Il ne s’agissait pas seulement de gagner quelques points ou de mériter les louanges du maître (même si ces préoccupations étaient indubitablement à l’œuvre, je l’avoue sans honte, un enfant travaille avant tout pour faire plaisir à ses parents et à son maître). Il s’agissait aussi pour moi de trouver une touche personnelle, de marquer une différence et de me frotter au danger de l’inconnu.

C’est là que commençait mon calvaire !

Parvenu dans cette zone illicite où l’on perd le soutien de l’institution, je piétinais. Je ne savais plus où aller. Je n’avais pas de don particulier et je doutais de moi.

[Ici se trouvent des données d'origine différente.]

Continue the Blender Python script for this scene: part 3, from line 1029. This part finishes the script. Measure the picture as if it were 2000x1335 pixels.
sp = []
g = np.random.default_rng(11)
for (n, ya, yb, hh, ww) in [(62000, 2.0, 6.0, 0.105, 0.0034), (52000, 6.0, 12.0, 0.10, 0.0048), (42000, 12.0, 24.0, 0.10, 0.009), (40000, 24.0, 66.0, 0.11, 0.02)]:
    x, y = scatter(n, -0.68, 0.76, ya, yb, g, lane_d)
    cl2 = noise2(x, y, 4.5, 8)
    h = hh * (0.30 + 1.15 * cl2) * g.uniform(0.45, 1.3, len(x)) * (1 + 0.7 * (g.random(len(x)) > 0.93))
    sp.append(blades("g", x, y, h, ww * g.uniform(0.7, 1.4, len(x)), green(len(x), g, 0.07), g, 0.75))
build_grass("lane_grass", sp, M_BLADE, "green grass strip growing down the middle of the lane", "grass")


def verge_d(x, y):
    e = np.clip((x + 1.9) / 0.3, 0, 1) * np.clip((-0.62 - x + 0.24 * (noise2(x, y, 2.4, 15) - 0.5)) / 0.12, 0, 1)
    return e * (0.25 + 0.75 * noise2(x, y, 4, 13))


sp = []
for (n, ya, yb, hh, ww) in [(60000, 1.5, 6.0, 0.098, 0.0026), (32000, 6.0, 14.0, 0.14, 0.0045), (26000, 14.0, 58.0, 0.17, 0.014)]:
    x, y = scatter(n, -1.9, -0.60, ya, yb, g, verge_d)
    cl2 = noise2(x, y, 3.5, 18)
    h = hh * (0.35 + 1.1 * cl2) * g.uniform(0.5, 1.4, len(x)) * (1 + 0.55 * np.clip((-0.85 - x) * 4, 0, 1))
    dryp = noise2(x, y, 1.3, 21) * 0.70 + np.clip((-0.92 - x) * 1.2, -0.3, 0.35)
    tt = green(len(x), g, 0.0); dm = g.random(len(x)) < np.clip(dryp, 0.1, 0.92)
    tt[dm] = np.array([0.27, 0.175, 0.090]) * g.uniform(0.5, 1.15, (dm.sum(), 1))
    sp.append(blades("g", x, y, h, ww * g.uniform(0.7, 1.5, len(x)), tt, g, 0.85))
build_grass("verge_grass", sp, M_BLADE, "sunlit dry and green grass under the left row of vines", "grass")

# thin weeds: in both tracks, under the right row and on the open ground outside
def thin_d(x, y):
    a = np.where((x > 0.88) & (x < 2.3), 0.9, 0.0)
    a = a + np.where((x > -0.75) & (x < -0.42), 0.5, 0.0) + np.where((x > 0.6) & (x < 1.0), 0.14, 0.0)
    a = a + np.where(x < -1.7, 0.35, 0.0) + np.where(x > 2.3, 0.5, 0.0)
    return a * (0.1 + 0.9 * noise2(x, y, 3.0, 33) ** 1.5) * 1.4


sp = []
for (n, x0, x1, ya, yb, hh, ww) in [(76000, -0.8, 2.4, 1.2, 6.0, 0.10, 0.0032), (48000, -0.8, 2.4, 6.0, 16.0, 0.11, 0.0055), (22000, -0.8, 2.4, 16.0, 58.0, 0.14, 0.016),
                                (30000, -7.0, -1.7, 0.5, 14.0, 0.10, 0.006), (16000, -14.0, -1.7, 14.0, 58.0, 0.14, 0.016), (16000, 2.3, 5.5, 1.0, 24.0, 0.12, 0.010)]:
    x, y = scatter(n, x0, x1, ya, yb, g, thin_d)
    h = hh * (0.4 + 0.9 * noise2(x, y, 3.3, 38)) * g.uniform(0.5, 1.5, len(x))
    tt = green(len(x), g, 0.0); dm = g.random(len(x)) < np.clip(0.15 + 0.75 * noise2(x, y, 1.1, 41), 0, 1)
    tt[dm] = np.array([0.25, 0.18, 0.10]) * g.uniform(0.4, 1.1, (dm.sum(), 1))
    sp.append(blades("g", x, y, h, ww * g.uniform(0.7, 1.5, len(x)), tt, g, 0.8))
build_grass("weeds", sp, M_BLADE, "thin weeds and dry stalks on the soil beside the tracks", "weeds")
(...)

J’étais attiré par quelque chose que j’avais toutes les peines du monde à définir. Je faisais un pas dans la direction de cette lueur obsédante et aussitôt après, deux en arrière. Par crainte de la nouveauté elle-même ou du ridicule, ce qui revient au même. Par crainte aussi des jugements narquois de notre maître qui poussait l’amour de la littérature à lire devant toute la classe quelques textes de chaque fournée... en les commentant au besoin de façon idoine et souvent un peu abrupte.

Dans la plupart des cas, il me semble, honteux ou déçu, je suis revenu si vite sur mes pas qu’au bout du compte, le récit que je livrais à la sagacité professorale était parmi les plus ternes et les plus convenus. Syntaxiquement carré, orthographiquement irréprochable mais sans la moindre saveur. Elève plein de zèle, j’admirais en douce la fantaisie involontaire, hilarante et elliptique des plus mauvais...

Ainsi, alors que la rédaction aurait pu être un moment privilégié dans l’apprentissage de l’écriture – un moment de découverte, de plaisir et de jeu avec les mots, c’est-à-dire avec le monde – elle s’est bornée pour moi à une sorte de sacrifice poussiéreux, immuable, casanier et angoissant...

Jamais je ne le pardonnerai à l’institution.